***** Recorded information

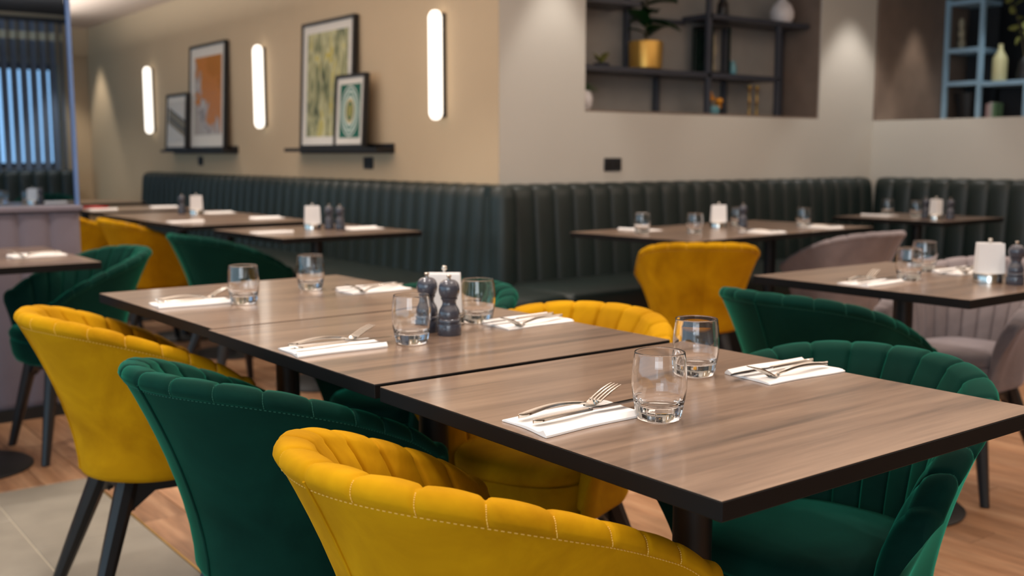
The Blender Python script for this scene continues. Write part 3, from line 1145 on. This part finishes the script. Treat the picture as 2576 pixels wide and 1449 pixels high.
setting(0.823, 1.088, 0.05, 'nearest the camera, left of the nearest tumbler', 0, fork_a=0.04)
setting(1.528, 1.115, PI - 0.03, 'before the green chair, right of the second tumbler', 1, fork_a=0.02)
setting(0.812, 1.777, 0.0, 'at the near edge of the middle table', 2)
setting(1.515, 1.805, PI + 0.06, 'before the fluted mustard chair', 3)
setting(0.822, 2.535, -0.02, 'at the left of the far end table', 1)
setting(1.532, 2.500, PI + 0.05, 'at the right of the far end table', 2)
setting(2.512, 1.775, 0.06, 'before the green chair on the right-hand table', 3)
setting(3.212, 1.78, PI, 'at the far side of the right-hand table', 0)
setting(1.055, 4.09, PI + 0.1, 'on the table at the left edge', 1)
setting(3.95, 3.16, PI / 2 + 0.07, 'on the pale table near the mustard chair', 2)
setting(4.45, 3.20, PI / 2 + 0.07, 'on the pale table before the grey chair', 3)
setting(3.60, 3.85, -PI / 2 + 0.07, 'on the banquette side of the pale table, at left', 0, cutlery=False)
setting(5.62, 3.89, -PI / 2, 'at the left of the dark corner table', 1, cutlery=False)
setting(2.69, 4.62, PI, 'on the banquette side of the nearest picture wall table', 2, cutlery=False)
setting(2.0, 4.66, 0, 'on the near side of the nearest picture wall table', 3, cutlery=False)
setting(2.68, 5.72, PI, 'on the banquette side of the second picture wall table', 0, cutlery=False)
setting(1.97, 5.70, 0, 'on the near side of the second picture wall table', 1, cutlery=False)
setting(2.68, 6.42, PI, 'on the banquette side of the third picture wall table', 2, cutlery=False)
setting(2.66, 7.35, PI, 'on the banquette side of the fourth picture wall table', 3, cutlery=False)
setting(2.0, 7.30, 0.1, 'on the near side of the fourth picture wall table', 0, cutlery=False)
setting(2.02, 8.62, 0.1, 'on the near side of the last picture wall table', 1, cutlery=False)
tag(MB().box(-.05, .05, -.08, .08, 0, .012, .003, 1).build('menu_card', MT['red'], None, (2.13, 7.52, TT + .0005), (0, 0, .3)), 'small red card lying on a table beside the partition edge', 'card')

# ------------------------------------------------------------------ left wall: sconces, ledges, pictures, sockets
for y, l in ((9.875, 'glowing white bar wall light farthest to the left'), (7.45, 'glowing white bar wall light between the two picture ledges'),
             (5.08, 'glowing white bar wall light nearest the wall corner')):
    t = thing('wall_light', l, 'wall light', (WX, y, 1.605), 0, 'bar wall lights')
    MB().box(-0.022, 0.0, -0.04, 0.04, -0.285, 0.285, 0.006, 2).build('back_plate', MT['frame'], t)
    rows = []
    for z, k in [(-.30, .25), (-.296, .55), (-.285, .8), (-.265, 1), (.265, 1), (.285, .8), (.296, .55), (.30, .25)]:
        rows.append([(-0.047 + 0.034 * k * math.cos(a), 0.047 * k * math.sin(a), z) for a in [2 * PI * i / 20 for i in range(20)]])
    m = MB().grid(rows, close=True)
    m.f.append(tuple(range(20)))
    m.f.append(tuple(len(m.v) - 20 + i for i in range(20))[::-1])
    m.build('opal_diffuser', MT['lamp'], t)


def picture(label, y0, y1, z1, xoff, art, art_rect, lean=2.6):
    w = abs(y1 - y0)
    h = z1 - 1.156
    t = thing('framed_picture', label, 'picture', (WX - xoff, (y0 + y1) / 2, 1.1563), 0, 'framed pictures on the ledges')
    t.rotation_euler = (0, math.radians(lean), 0)
    d, b = 0.034, 0.02
    for nm, bx in (('frame_bar', (-w / 2, w / 2, 0, b)), ('frame_bar', (-w / 2, w / 2, h - b, h)), ('frame_bar', (-w / 2, -w / 2 + b, b, h - b)), ('frame_bar', (w / 2 - b, w / 2, b, h - b))):
        MB().box(0, d, bx[0], bx[1], bx[2], bx[3]).build(nm, MT['frame'], t, smooth=False)
    MB().box(0.010, 0.03, -w / 2 + b, w / 2 - b, b, h - b).build('mount_board', MT['mount'], t, smooth=False)
    a = art_rect
    iw, ih = w - 2 * b, h - 2 * b
    MB().box(0.0085, 0.0105, -iw / 2 + iw * a[0], -iw / 2 + iw * a[1], b + ih * a[2], b + ih * a[3]).build('print', MT[art], t, smooth=False)
    return t


def ledge(y0, y1, label):
    t = thing('picture_ledge', label, 'shelf', (WX, (y0 + y1) / 2, 1.12), 0, 'black picture ledges')
    w = y1 - y0
    MB().box(-0.13, 0, -w / 2, w / 2, 0.012, 0.036).build('ledge_board', MT['frame'], t, smooth=False)
    MB().box(-0.012, 0, -w / 2, w / 2, 0, 0.06).build('back_rail', MT['frame'], t, smooth=False)


ledge(7.965, 9.36, 'black picture ledge under the orange picture')
ledge(5.61, 6.87, 'black picture ledge under the green abstract picture')
picture('tall framed print of orange and grey in a white mount', 8.07, 8.83, 2.0, 0.078, 'art_orange', (.08, .88, .12, .9))
picture('small framed print with a striped brown block, left of the orange one', 8.78, 9.26, 1.625, 0.126, 'art_block', (.06, .94, .1, .9), 3.6)
picture('large framed abstract print in olive green and black', 6.01, 6.74, 1.985, 0.078, 'art_green', (.09, .91, .07, .93))
picture('small framed print of an ornate oval on green', 5.78, 6.165, 1.61, 0.126, 'art_oval', (.12, .88, .1, .9), 3.6)


def socket(label, loc, rz, w):
    t = thing('wall_socket', label, 'socket', loc, rz, 'black wall sockets')
    MB().box(-w / 2, w / 2, -0.009, 0, -0.037, 0.037, 0.002, 1).build('face_plate', MT['socket'], t)
    for k in ((-.25, .25) if w > .1 else (0,)):
        MB().box(k * w - .02, k * w + .02, -0.0105, -0.0088, -0.018, 0.012).build('outlet', MT['black'], t, smooth=False)


socket('black socket below the orange picture ledge', (WX, 8.755, 1.06), -PI / 2, 0.10)
socket('black socket below the green picture ledge', (WX, 5.925, 1.06), -PI / 2, 0.115)
socket('black double socket on the wall below the shelf niche', (4.16, WY, 1.056), 0, 0.130)

# ------------------------------------------------------------------ niche 1: graphite shelving and ornaments
sh = thing('metal_shelving', 'graphite metal shelving built into the long wall niche', 'shelving', (0, WY, 0))
ST = 0.032


def board(x0, x1, y0, y1, ztop, nm='shelf_board', mat='shelf_black', par=None, th=ST):
    MB().box(x0, x1, y0, y1, ztop - th, ztop, 0.002, 1).build(nm, MT[mat], par or sh, smooth=False)


def post(x, y, z0, z1, w=0.032, mat='shelf_black', par=None):
    MB().box(x - w / 2, x + w / 2, y - w / 2, y + w / 2, z0, z1, 0.002, 1).build('upright', MT[mat], par or sh, smooth=False)


NF = NZ0 + 0.0125
board(3.965, 5.70, 0.075, 0.315, 1.618)
board(5.03, 6.0, 0.075, 0.315, 1.978)
board(3.965, 4.44, 0.075, 0.315, 1.998)
post(5.035, 0.091, NF, NZ1 - .013)
post(5.70, 0.091, NF, 1.946)
post(3.99, 0.299, NF, 1.586)
post(3.99, 0.299, 1.618, 1.966)
post(4.54, 0.299, 1.618, NZ1 - .013)
post(4.80, 0.299, NF, 1.586)
post(5.42, 0.299, NF, 1.586)
post(5.42, 0.299, 1.618, 1.946)
post(5.985, 0.299, NF, 1.946)
post(5.985, 0.299, 1.978, NZ1 - .013)
board(4.53, 5.03, 0.285, 0.31, 1.95, 'rear_rail', th=0.025)


def leaf_mesh(L, w, bend=0.25, n=7):
    rows = []
    for i in range(n + 1):
        u = i / n
        ww = w * math.sin(PI * (0.06 + 0.9 * u)) ** 0.8
        z = -bend * L * u * u
        rows.append([(L * u, -ww, z + ww * .18), (L * u, -ww * .5, z + ww * .04), (L * u, 0, z - .002), (L * u, ww * .5, z + ww * .04), (L * u, ww, z + ww * .18)])
    return MB().grid(rows)


t = thing('potted_plant', 'leafy dark green plant in a gold pot on the niche shelf', 'plant', (4.575, 4.72, 1.6182))
MB().lathe([(0, 0), (.088, 0), (.098, .01), (.103, .155), (.100, .165), (.094, .165), (.092, .14), (0, .14)], 32).build('gold_pot', MT['gold'], t)
MB().lathe([(0, .139), (.09, .141), (0, .148)], 20).build('soil', MT['soil'], t)
stm = MB()
rnd = random.Random(3)
lm = leaf_mesh(0.23, 0.075).mesh('leaf', MT['leaf'], ang=80)
stm.tube([(0, 0, .14), (.01, .0, .3), (.0, .0, .5), (.02, 0, .66)], [.008, .007, .006, .004], 7)
stm.build('stem', MT['stem'], t)
for k in range(26):
    a = k * 2.4
    z = 0.19 + 0.019 * k
    o = place('leaf', lm, t, (0.004, 0, z), (0, math.radians(rnd.uniform(-48, 2)), a))
    sc_ = rnd.uniform(.75, 1.1)
    if math.sin(a) > 0.2:
        sc_ *= 0.55
    o.scale = (sc_, sc_, sc_)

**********

Write out again, exactly, the lines from the start of the listing up to the line containing "partition edge', 'card')", with both ends and without pictures.

(Output)
The Blender Python script for this scene continues. Write part 3, from line 1145 on. This part finishes the script. Treat the picture as 2576 pixels wide and 1449 pixels high.
setting(0.823, 1.088, 0.05, 'nearest the camera, left of the nearest tumbler', 0, fork_a=0.04)
setting(1.528, 1.115, PI - 0.03, 'before the green chair, right of the second tumbler', 1, fork_a=0.02)
setting(0.812, 1.777, 0.0, 'at the near edge of the middle table', 2)
setting(1.515, 1.805, PI + 0.06, 'before the fluted mustard chair', 3)
setting(0.822, 2.535, -0.02, 'at the left of the far end table', 1)
setting(1.532, 2.500, PI + 0.05, 'at the right of the far end table', 2)
setting(2.512, 1.775, 0.06, 'before the green chair on the right-hand table', 3)
setting(3.212, 1.78, PI, 'at the far side of the right-hand table', 0)
setting(1.055, 4.09, PI + 0.1, 'on the table at the left edge', 1)
setting(3.95, 3.16, PI / 2 + 0.07, 'on the pale table near the mustard chair', 2)
setting(4.45, 3.20, PI / 2 + 0.07, 'on the pale table before the grey chair', 3)
setting(3.60, 3.85, -PI / 2 + 0.07, 'on the banquette side of the pale table, at left', 0, cutlery=False)
setting(5.62, 3.89, -PI / 2, 'at the left of the dark corner table', 1, cutlery=False)
setting(2.69, 4.62, PI, 'on the banquette side of the nearest picture wall table', 2, cutlery=False)
setting(2.0, 4.66, 0, 'on the near side of the nearest picture wall table', 3, cutlery=False)
setting(2.68, 5.72, PI, 'on the banquette side of the second picture wall table', 0, cutlery=False)
setting(1.97, 5.70, 0, 'on the near side of the second picture wall table', 1, cutlery=False)
setting(2.68, 6.42, PI, 'on the banquette side of the third picture wall table', 2, cutlery=False)
setting(2.66, 7.35, PI, 'on the banquette side of the fourth picture wall table', 3, cutlery=False)
setting(2.0, 7.30, 0.1, 'on the near side of the fourth picture wall table', 0, cutlery=False)
setting(2.02, 8.62, 0.1, 'on the near side of the last picture wall table', 1, cutlery=False)
tag(MB().box(-.05, .05, -.08, .08, 0, .012, .003, 1).build('menu_card', MT['red'], None, (2.13, 7.52, TT + .0005), (0, 0, .3)), 'small red card lying on a table beside the partition edge', 'card')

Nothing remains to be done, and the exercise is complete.